Tag Archives: Scholasticism

Introduction to Reformed Scholasticism

I want to make a few comments on this book, but not a full-fledged review.  This is an excellent doorway into the world of post-Reformation Reformed theologians.  It condenses the best in some of the most recent scholarship, particularly from the Netherlands.  It continues the program of deflating anti-scholastic biases.  For example, the authors illustrate in a number of places ways in which John Calvin employed scholastic methods in his writing and teaching.  Calvin’s issue was never with scholasticism as a method in general, but with the specific theologians of the Sorbonne.  The authors demonstrate how the high orthodox period was not, as is often portrayed, rationalistic, nor did it contain the seeds of the Enlightenment.

One of the important contributions of this volume is to the history of apologetics in this period.  It includes a translation of a disputation from Gisbertus Voetius on “The Use of Reason in Matters of Faith.”  There is also a reading guide to assist the novice in understanding his approach.  Elsewhere Van Asselt briefly surveys the development of “physico-theology,” a form of theology based on the study of nature, developed in response to the pressures of Enlightenment skepticism and atheism.  Fascinating stuff, this.

Richard Muller is usually touted as the go-to man for getting to know the post-Reformation.  Rightly so.  However, novices to this field can sometimes find him difficult to access.  Introduction to Reformed Scholasticism is now the best place to start.  Albert Gootjes deserves our thanks for translating it and Reformation Heritage Books for publishing it.  I’m going to be turning to it often.

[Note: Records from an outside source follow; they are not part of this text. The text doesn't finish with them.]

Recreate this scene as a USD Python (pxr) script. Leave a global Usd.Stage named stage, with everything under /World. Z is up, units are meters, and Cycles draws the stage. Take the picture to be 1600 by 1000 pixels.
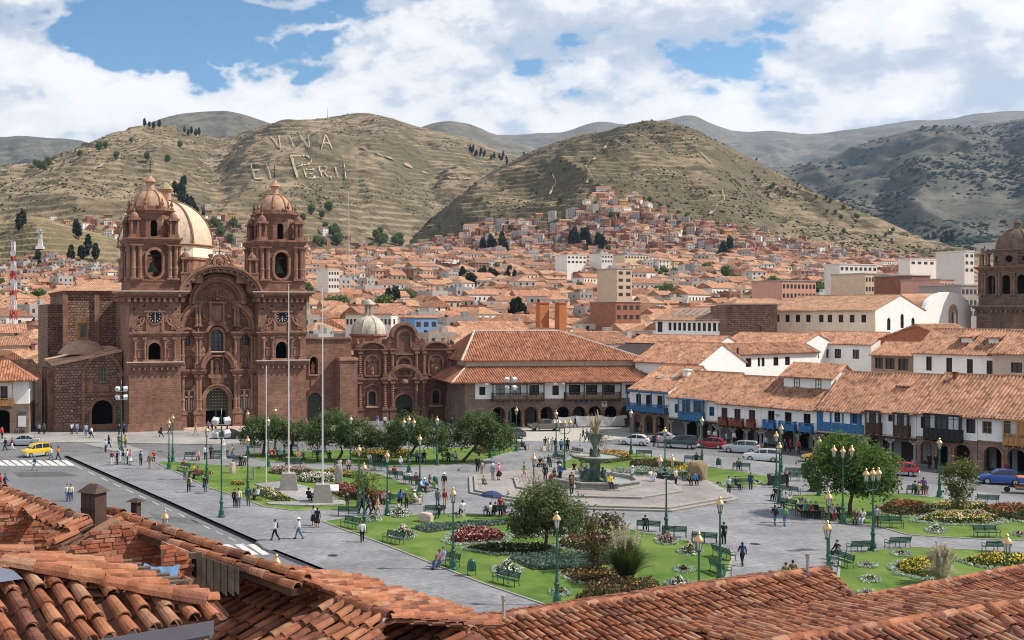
import math,random
import numpy as np,trimesh,manifold3d
import shapely
from shapely.geometry import Polygon,Point,LineString,box as sbox
from shapely import affinity
from shapely.ops import unary_union
from pxr import Usd,UsdGeom,UsdLux,UsdShade,Sdf,Gf,Vt
import usdkit,meshkit
from meshkit import fbm,noise
stage = Usd.Stage.CreateInMemory()
UsdGeom.SetStageUpAxis(stage,"Z")
UsdGeom.SetStageMetersPerUnit(stage,1.0)
UsdGeom.Xform.Define(stage,"/World")
# camera
FPX,X0,HY,CH = 1700.0,450.0,489.0,18.0      # focal length, optical axis and eye level in photo pixels (1600 wide); eye height in m
cam = UsdGeom.Camera.Define(stage,"/World/camera")
cam.CreateHorizontalApertureAttr(36.0)
cam.CreateVerticalApertureAttr(22.5)
cam.CreateFocalLengthAttr(36.0 * FPX / 1600)
cam.CreateHorizontalApertureOffsetAttr(36.0 * (800 - X0) / 1600)
cam.CreateVerticalApertureOffsetAttr(-36.0 * (500 - HY) / 1600)
cam.CreateClippingRangeAttr(Gf.Vec2f(0.5,60000))
cam.CreateExposureAttr(0.42)
UsdGeom.Xformable(cam).AddTranslateOp().Set(Gf.Vec3d(0,0,CH))
UsdGeom.Xformable(cam).AddRotateXOp().Set(90.0)
# sky and sun
SUN_EL,SUN_AZ = math.radians(47),math.radians(94)     # azimuth as atan2(x, y)
CLOUD = (0.01,0.1,0.1)
def build_sky():
	p = "/World/Looks/sky"
	off = (0.012,0.0,0.055)
	N = {"tc": ("texture_coordinate",{}),
         "sky": ("sky_texture",{"sky_type": "single_scattering","sun_disc": False,"sun_elevation": SUN_EL,"sun_rotation": SUN_AZ,"altitude": 3400.0,"air_density": 1.0,"aerosol_density": 1.0,"ozone_density": 1.4}),
         "hs": ("hsv",{"hue": 0.485,"saturation": 1.15,"value": 1.95,"fac": 1.0}),
         "sx": ("separate_xyz",{}),
         "lowb": ("map_range",{"from_min": 0.02,"from_max": 0.30,"to_min": 0.135,"to_max": 0.085,"clamp": True}),
         "add": ("math",{"math_type": "add"}),
         "cov": ("rgb_ramp",{"ramp": [(0.0,(0,0,0)),(0.485,(0,0,0)),(0.515,(0.8,0.8,0.8)),(0.56,(1,1,1)),(1.0,(1,1,1))]}),
         "dif": ("math",{"math_type": "subtract"}),
         "sh": ("map_range",{"from_min": -0.07,"from_max": 0.13,"to_min": 0.0,"to_max": 1.0,"clamp": True}),
         "cc": ("rgb_ramp",{"ramp": [(0.0,(7.0,7.9,9.3)),(0.3,(8.8,9.5,10.5)),(0.52,(11.6,11.8,12.0)),(1.0,(13.4,13.3,13.2))]}),
         "mx": ("mix",{"mix_type": "mix"}),
         "bg": ("background_shader",{"strength": 0.06})}
	L = [("tc.generated","sx.vector"),("sx.z","lowb.value"),("lowb.result","add.value2"),("add.value","cov.fac"),("dif.value","sh.value"),("sh.result","cc.fac"),
         ("sky.color","hs.color"),("cov.color","mx.fac"),("hs.color","mx.color1"),("cc.color","mx.color2"),("mx.color","bg.color")]
	for k,d in (("a",(0,0,0)),("b",off)):
		N |= {"m" + k: ("mapping",{"scale": (1.0,1.0,1.75),"location": (CLOUD[0] + d[0],CLOUD[1] + d[1],CLOUD[2] + d[2])}),
              "n" + k: ("noise_texture",{"scale": 3.6,"detail": 3.0,"roughness": 0.5}),"w" + k: ("noise_texture",{"scale": 11.0,"detail": 6.0,"roughness": 0.56}),
              "p" + k: ("math",{"math_type": "multiply_add","value2": 2.0,"value3": -1.0}),"q" + k: ("math",{"math_type": "absolute"}),"r" + k: ("math",{"math_type": "multiply_add","value2": -0.34})}
		L += [("tc.generated",f"m{k}.vector"),(f"m{k}.vector",f"n{k}.vector"),(f"m{k}.vector",f"w{k}.vector"),(f"w{k}.fac",f"p{k}.value1"),(f"p{k}.value",f"q{k}.value1"),(f"q{k}.value",f"r{k}.value1"),(f"n{k}.fac",f"r{k}.value3")]
	L += [("ra.value","add.value1"),("ra.value","dif.value1"),("rb.value","dif.value2")]
	m = usdkit.material(stage,p,N,L,surface="bg.background")
	dome = UsdLux.DomeLight.Define(stage,"/World/sky")
	UsdShade.MaterialBindingAPI.Apply(dome.GetPrim()).Bind(m)
	dome.GetPrim().SetCustomDataByKey("kind","structure")
	sun = UsdLux.DistantLight.Define(stage,"/World/sun")
	sun.CreateIntensityAttr(1.25); sun.CreateAngleAttr(0.5); sun.CreateColorAttr(Gf.Vec3f(1.0,0.95,0.86))
	sun.GetPrim().CreateAttribute("inputs:normalize",Sdf.ValueTypeNames.Bool).Set(True)
	xf = UsdGeom.Xformable(sun)
	xf.AddRotateZOp().Set(-math.degrees(SUN_AZ)); xf.AddRotateXOp().Set(-(90 - math.degrees(SUN_EL)))
build_sky()
# helpers
def G(x,y,z=0.0):
	"photo pixel -> point on the level plane z"
	s = (CH - z) / (y - HY); return np.array([(x - X0) * s,FPX * s,z])
def P(x,y,Y):
	"photo pixel -> point at depth Y"
	return np.array([(x - X0) / FPX * Y,Y,CH - (y - HY) / FPX * Y])
def PX(p):
	return X0 + p[0] / p[1] * FPX,HY + (CH - p[2]) / p[1] * FPX
_names = {}
def numbered(parent,name):
	k = (str(parent),name); n = _names.get(k,0); _names[k] = n + 1
	return f"{parent}/{name}" + (f"_{n:03d}" if n else "")
def pathof(parent):
	return "/World" if parent is None else str(parent.GetPath()) if hasattr(parent,"GetPath") else str(parent)
def tag(o,label=None,cat=None,group=None,kind=None):
	p = o.GetPrim() if hasattr(o,"GetPrim") else o
	for k,v in (("label",label),("category",cat),("group",group),("kind",kind)):
		if v: p.SetCustomDataByKey(k,v)
	return p
def place(o,loc,rotz=0.0,sc=1.0):
	x = UsdGeom.Xformable(o)
	p = o if isinstance(o,Usd.Prim) else o.GetPrim()
	if not p.HasAttribute("xformOp:translate") or not x.GetOrderedXformOps():
		x.AddTranslateOp().Set(Gf.Vec3d(*map(float,loc))); x.AddRotateZOp().Set(float(rotz))
		x.AddScaleOp().Set(Gf.Vec3f(*np.broadcast_to(sc,3).astype(float).tolist()))
	else:
		p.GetAttribute("xformOp:translate").Set(Gf.Vec3d(*map(float,loc))); p.GetAttribute("xformOp:rotateZ").Set(float(rotz))
		p.GetAttribute("xformOp:scale").Set(Gf.Vec3f(*np.broadcast_to(sc,3).astype(float).tolist()))
def thing(name,label,cat,loc=(0,0,0),rotz=0.0,group=None,sc=1.0,kind=None):
	o = UsdGeom.Xform.Define(stage,numbered("/World",name)).GetPrim()
	place(o,loc,rotz,sc); tag(o,label,cat,group,kind); return o
def copy_of(src,loc,rotz=0.0,sc=1.0,label=None,group=None):
	name = str(src.GetPath()).split("/")[-1]
	base = name[:-4] if len(name) > 4 and name[-4] == "_" and name[-3:].isdigit() else name
	o = UsdGeom.Xform.Define(stage,numbered("/World",base)).GetPrim()
	o.GetReferences().AddInternalReference(src.GetPath()); o.SetInstanceable(True)
	place(o,loc,rotz,sc)
	was = src.GetCustomData()
	tag(o,label or was.get("label"),was.get("category"),group or was.get("group")); return o
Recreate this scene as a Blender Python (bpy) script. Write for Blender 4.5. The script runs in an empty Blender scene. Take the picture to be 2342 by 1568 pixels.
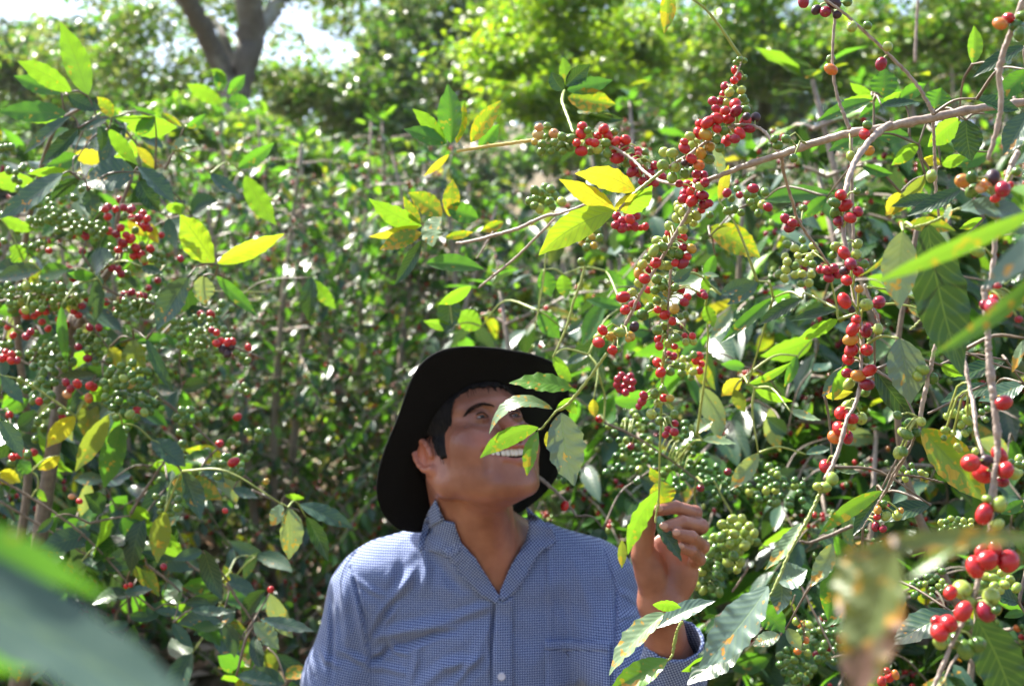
import bpy, math, random
import numpy as np
from mathutils import Vector, Matrix, Euler
R = math.radians
sc = bpy.context.scene
rng = np.random.default_rng(7)
random.seed(7)

# ---------------------------------------------------------------- camera
F = 35.0 / 23.6 * 2342.0            # focal length in photo pixels (2342 wide)
PITCH = R(6)
CAM = np.array([0.0, 0.0, 1.45])
cam_d = bpy.data.cameras.new('camera')
cam_d.sensor_width = 23.6
cam_d.lens = 35
cam_d.clip_start = 0.02
cam_d.clip_end = 400
cam_d.dof.use_dof = True
cam_d.dof.focus_distance = 1.62
cam_d.dof.aperture_fstop = 5.2
cam = bpy.data.objects.new('camera', cam_d)
sc.collection.objects.link(cam)
cam.location = CAM.tolist()
cam.rotation_euler = (R(90) + PITCH, 0, 0)
sc.camera = cam

# ---------------------------------------------------------------- sky, sun, exposure
SUN_EL, SUN_AZ = R(57), R(-54)      # high on the left, a little behind the subject
world = bpy.data.worlds.new('World')
sc.world = world
world.use_nodes = True
nt = world.node_tree
bg = nt.nodes['Background']
sky = nt.nodes.new('ShaderNodeTexSky')
sky.sky_type = 'NISHITA'
sky.sun_disc = False
sky.sun_elevation = SUN_EL
sky.sun_rotation = SUN_AZ
sky.air_density = 1.0
sky.dust_density = 3.0
sky.ozone_density = 1.0
nt.links.new(sky.outputs[0], bg.inputs[0])
bg.inputs[1].default_value = 0.11
sun_d = bpy.data.lights.new('sun', 'SUN')
sun_d.energy = 5.0
sun_d.angle = R(0.5)
sun_d.color = (1.0, 0.95, 0.86)
sun = bpy.data.objects.new('sun', sun_d)
sc.collection.objects.link(sun)
sdir = Vector((math.sin(SUN_AZ) * math.cos(SUN_EL), math.cos(SUN_AZ) * math.cos(SUN_EL), math.sin(SUN_EL)))
sun.rotation_euler = sdir.to_track_quat('Z', 'Y').to_euler()
sc.view_settings.view_transform = 'Standard'
sc.view_settings.look = 'None'
sc.view_settings.gamma = 1.0
sc.view_settings.exposure = 1.78
sc.cycles.max_bounces = 8
sc.cycles.diffuse_bounces = 4
sc.cycles.transmission_bounces = 6
sc.cycles.sample_clamp_indirect = 6.0

# ---------------------------------------------------------------- frames
FW = np.array([0, math.cos(PITCH), math.sin(PITCH)])
UP = np.array([0, -math.sin(PITCH), math.cos(PITCH)])
RT = np.array([1.0, 0, 0])
BASIS = np.stack([RT, UP, FW])      # rows: camera x (right), y (up), z (depth)

def cf(u, v, d):                     # photo pixel + distance -> camera frame
    return np.array([(u - 1171.0) / F * d, (784.0 - v) / F * d, d])
def c2w(p):
    return CAM + np.asarray(p, float) @ BASIS
def P(u, v, d):
    return c2w(cf(u, v, d))
def zone(x0, y0, s):
    return lambda x, y: ((x0 + x / s) * 0.9368, (y0 + y / s) * 0.9368)
Z0 = lambda x, y: (x, y)
ZR = zone(1600, 0, 2.24)
ZA = zone(1300, 130, 4.02)
ZB = zone(1300, 480, 4.02)
ZC = zone(1300, 600, 2.412)
ZD = zone(1700, 600, 2.6138)
ZE = zone(1700, 1100, 2.731)
Z3 = zone(1900, 400, 3.903)
ZM = zone(900, 100, 2.24)
ZH = zone(1420, 1160, 3.05)
Z5 = zone(1550, 1180, 5.228)
ZF = zone(880, 820, 3.137)
ZS = zone(700, 1200, 2.342)
ZL1 = zone(0, 0, 2.24)
ZL2 = zone(0, 600, 2.602)
ZL3 = zone(0, 1100, 2.602)
ZL6 = zone(0, 580, 3.603)
ZL5 = zone(0, 250, 4.48)

# ---------------------------------------------------------------- object helpers
WO = {}
def tag(o, label=None, cat=None, group=None, kind=None):
    if label: o['label'] = label
    if cat: o['category'] = cat
    if group: o['group'] = group
    if kind: o['kind'] = kind
    return o
def thing(name, loc, label, cat, group=None, kind=None):
    o = bpy.data.objects.new(name, None)
    o.empty_display_size = 0.1
    sc.collection.objects.link(o)
    o.location = tuple(float(x) for x in loc)
    WO[o] = np.array(loc, float)
    return tag(o, label, cat, group, kind)
def mesh(name, V, Fc, smooth=True, uv=None, mats=(), midx=None, attr=None):
    V = np.asarray(V, np.float32)
    me = bpy.data.meshes.new(name)
    if isinstance(Fc, np.ndarray):
        n, k = Fc.shape
        me.vertices.add(len(V)); me.vertices.foreach_set('co', V.ravel())
        me.loops.add(n * k); me.loops.foreach_set('vertex_index', Fc.astype(np.int32).ravel())
        me.polygons.add(n)
        me.polygons.foreach_set('loop_start', np.arange(0, n * k, k, dtype=np.int32))
        me.polygons.foreach_set('loop_total', np.full(n, k, dtype=np.int32))
    else:
        me.from_pydata(V.tolist(), [], [list(f) for f in Fc])
    for m in mats: me.materials.append(m)
    if midx is not None: me.polygons.foreach_set('material_index', np.asarray(midx, np.int32))
    if smooth: me.polygons.foreach_set('use_smooth', np.ones(len(me.polygons), bool))
    me.update(calc_edges=True)
    if uv is not None:               # per-vertex uv
        lay = me.uv_layers.new(name='UVMap')
        li = np.empty(len(me.loops), np.int32); me.loops.foreach_get('vertex_index', li)
        lay.data.foreach_set('uv', np.asarray(uv, np.float32)[li].ravel())
    if attr is not None:
        for an, av in attr.items():
            av = np.asarray(av, np.float32)
            if av.ndim == 1:
                a = me.attributes.new(an, 'FLOAT', 'POINT'); a.data.foreach_set('value', av)
            else:
                a = me.attributes.new(an, 'FLOAT_COLOR', 'POINT'); a.data.foreach_set('color', av.ravel())
    return me
def place(name, me, parent=None, origin=(0, 0, 0), rot=None, scale=None):
    o = bpy.data.objects.new(name, me)
    sc.collection.objects.link(o)
    origin = np.asarray(origin, float)
    WO[o] = origin
    if parent is not None:
        o.parent = parent
        o.location = tuple(origin - WO[parent])
    else:
        o.location = tuple(origin)
    if rot is not None: o.rotation_euler = rot
    if scale is not None: o.scale = scale
    return o
def put(name, V, Fc, parent=None, **kw):   # world-space vertices, origin at their middle
    V = np.asarray(V, float)
    c = (V.min(0) + V.max(0)) / 2
    return place(name, mesh(name, V - c, Fc, **kw), parent, c)

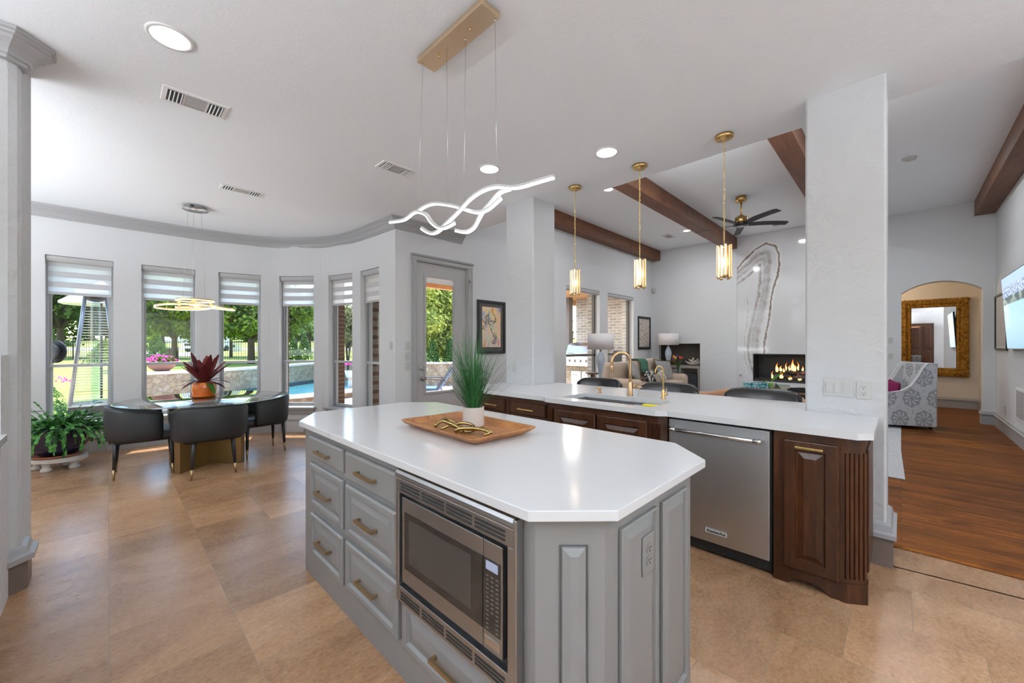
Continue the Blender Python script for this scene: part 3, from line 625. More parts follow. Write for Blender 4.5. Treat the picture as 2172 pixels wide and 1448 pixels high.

Book Review of James R. Payton’s Getting the Reformation Wrong

I’ve just posted my (longish) review of James Payton’s new book, Getting the Reformation Wrong: Correcting Some MisunderstandingsYou can find it here.  This is my concluding paragraph:

“There are many more things in this volume on which I could comment, both good and bad.  I wish that I could recommend it; after all, we need more solid and accessible Reformation literature.  As noted above, there are some good chapters and some excellent insights scattered throughout.  On the whole, however, the book is evidence that old ways of writing Reformation and post-Reformation history die hard.  Using this volume as a guide, many will continue to get the Reformation wrong on some key points.”


Trueman: Was Scholasticism Rationalistic?

I’m reading Carl Trueman’s Minority Report.  The first chapter is his inaugural lecture at Westminster Theological Seminary.  It’s an entertaining and insightful read.  He spends a lot of time interacting with faulty historiography, particularly that of Stanley Grenz and John Franke.  In Beyond Foundationalism, they claimed that Protestant Scholasticism was rationalistic.  Here’s Trueman’s evaluation of that claim:

…the authors of such works have failed to engage either with the range and complexity of the seventeenth-century sources of Reformed Orthodoxy, or with the problem of historical development, or with the relevant secondary scholarship in the field.  Had they done so, they would have realized that, for example, their definition of scholasticism as essentially rationalist is historically untenable.  Albert the Great, Thomas Aquinas, John Duns Scotus, William of Occam, Jacob Arminius, Francisco Suarez, John Owen, Johannes Cocceius, Thomas Barlow, Francis Turretin: all were scholastics, yet represent a diverse and, in some cases, mutually exclusive range of epistemologies, philosophies, and theologies.  Scholastic method does not demand a particular doctrinal or philosophical position; it is simply a basic way of arranging, investigating, and describing objects of study, which was developed in the schools (hence it is scholastic), and which demands no single philosophical or theological conviction. (27-28)

Trueman goes on to note how the categorical distinction (archetypal/ectypal theology) demonstrates that Reformed scholastics and their progeny rooted their theological reflections “not in any true rationalism but in the free, condescending revelatory acts of God himself.”  This is, therefore, “not rationalism in any recognizable Enlightenment sense” (29).  He argues that the Arminian rejection of this distinction “left the theology of the Remonstrants peculiarly vulnerable to incursions of rationalism in the later seventeenth and eighteenth centuries” (30).  There may have been rationalistic elements in Reformed scholasticism, especially in the late period, but to paint scholasticism as a whole as rationalistic is facile.  Yet people keep on doing it.


Niet Gereformeerde

Rev. Jim Witteveen has some helpful reflections on the developments at Reformed Academic over the last week or so. I would add that I find it curious that some seem to think our tradition begins with Calvin and then skips over to Bavinck, as if nothing good happened in Reformed theology during the intervening period.  I find it even more curious that somebody like Cornelius VanTil, who had solid Afscheiding (Secession) credentials, fails to meet the criteria for being part of our tradition, especially since he was so indebted to Bavinck (as was Louis Berkhof).